Directions.
Among the lines below, keep only those from the one containing "Build this scene" through the one containing "COL = scene.collection", and reproduce them exactly.

Records shown.
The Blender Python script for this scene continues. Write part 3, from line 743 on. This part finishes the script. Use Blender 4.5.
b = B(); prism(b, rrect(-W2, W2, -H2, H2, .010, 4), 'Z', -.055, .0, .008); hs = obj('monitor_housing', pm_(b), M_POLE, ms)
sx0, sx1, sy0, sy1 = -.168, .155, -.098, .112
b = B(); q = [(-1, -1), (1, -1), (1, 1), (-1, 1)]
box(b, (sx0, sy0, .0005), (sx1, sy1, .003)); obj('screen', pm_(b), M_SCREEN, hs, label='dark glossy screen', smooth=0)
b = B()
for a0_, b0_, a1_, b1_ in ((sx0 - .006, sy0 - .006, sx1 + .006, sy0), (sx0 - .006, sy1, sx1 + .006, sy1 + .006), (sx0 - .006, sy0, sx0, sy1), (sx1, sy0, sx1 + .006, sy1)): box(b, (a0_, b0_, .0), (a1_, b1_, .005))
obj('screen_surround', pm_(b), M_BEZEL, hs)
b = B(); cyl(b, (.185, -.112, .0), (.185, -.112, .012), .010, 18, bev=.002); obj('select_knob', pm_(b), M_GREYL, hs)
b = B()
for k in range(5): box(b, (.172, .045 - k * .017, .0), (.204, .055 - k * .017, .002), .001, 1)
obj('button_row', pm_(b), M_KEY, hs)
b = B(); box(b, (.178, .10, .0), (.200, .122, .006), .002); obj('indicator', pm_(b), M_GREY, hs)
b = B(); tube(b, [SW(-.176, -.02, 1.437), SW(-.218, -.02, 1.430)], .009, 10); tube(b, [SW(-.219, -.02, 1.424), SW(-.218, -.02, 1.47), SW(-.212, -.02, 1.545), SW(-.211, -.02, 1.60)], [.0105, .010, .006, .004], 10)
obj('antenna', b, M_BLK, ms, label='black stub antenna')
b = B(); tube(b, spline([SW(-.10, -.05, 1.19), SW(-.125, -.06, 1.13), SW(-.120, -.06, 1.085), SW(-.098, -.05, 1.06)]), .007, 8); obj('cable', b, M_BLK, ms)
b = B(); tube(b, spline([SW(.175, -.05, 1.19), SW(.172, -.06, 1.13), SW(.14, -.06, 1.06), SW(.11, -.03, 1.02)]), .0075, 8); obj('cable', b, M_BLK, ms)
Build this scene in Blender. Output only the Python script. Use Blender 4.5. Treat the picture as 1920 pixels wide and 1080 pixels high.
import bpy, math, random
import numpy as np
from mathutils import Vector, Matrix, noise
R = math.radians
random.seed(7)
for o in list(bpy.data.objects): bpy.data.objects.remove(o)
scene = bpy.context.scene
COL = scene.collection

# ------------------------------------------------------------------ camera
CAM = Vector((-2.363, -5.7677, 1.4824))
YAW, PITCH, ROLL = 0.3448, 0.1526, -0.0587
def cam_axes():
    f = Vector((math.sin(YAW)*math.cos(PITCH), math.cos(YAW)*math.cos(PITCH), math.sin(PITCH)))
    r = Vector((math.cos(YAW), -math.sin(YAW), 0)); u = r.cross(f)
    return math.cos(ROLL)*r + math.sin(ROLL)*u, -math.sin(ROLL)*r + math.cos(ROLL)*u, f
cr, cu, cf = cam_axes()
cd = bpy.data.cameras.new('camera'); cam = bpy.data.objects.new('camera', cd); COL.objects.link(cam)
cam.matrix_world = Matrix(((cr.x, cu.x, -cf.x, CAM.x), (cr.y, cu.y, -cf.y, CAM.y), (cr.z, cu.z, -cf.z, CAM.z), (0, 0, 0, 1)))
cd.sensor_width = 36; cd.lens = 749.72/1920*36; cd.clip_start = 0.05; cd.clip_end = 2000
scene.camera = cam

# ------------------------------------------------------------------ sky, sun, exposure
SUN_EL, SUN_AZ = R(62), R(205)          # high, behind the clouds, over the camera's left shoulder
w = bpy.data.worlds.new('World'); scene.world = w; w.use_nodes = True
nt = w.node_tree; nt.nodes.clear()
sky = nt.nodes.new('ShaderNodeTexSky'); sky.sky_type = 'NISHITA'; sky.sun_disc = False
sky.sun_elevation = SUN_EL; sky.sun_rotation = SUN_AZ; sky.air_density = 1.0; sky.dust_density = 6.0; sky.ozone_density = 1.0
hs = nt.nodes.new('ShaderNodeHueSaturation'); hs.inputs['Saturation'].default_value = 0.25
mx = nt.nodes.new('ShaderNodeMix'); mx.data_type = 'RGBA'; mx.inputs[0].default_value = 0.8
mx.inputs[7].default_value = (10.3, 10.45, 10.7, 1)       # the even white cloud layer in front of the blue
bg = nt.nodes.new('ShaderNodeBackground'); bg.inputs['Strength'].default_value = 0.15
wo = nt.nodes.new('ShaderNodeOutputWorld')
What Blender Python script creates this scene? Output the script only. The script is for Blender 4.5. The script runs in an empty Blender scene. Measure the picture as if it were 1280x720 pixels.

Answer to this task.
Build this scene in Blender. Output only the Python script. Use Blender 4.5. Treat the picture as 1920 pixels wide and 1080 pixels high.
import bpy, math, random
import numpy as np
from mathutils import Vector, Matrix, noise
R = math.radians
random.seed(7)
for o in list(bpy.data.objects): bpy.data.objects.remove(o)
scene = bpy.context.scene
COL = scene.collection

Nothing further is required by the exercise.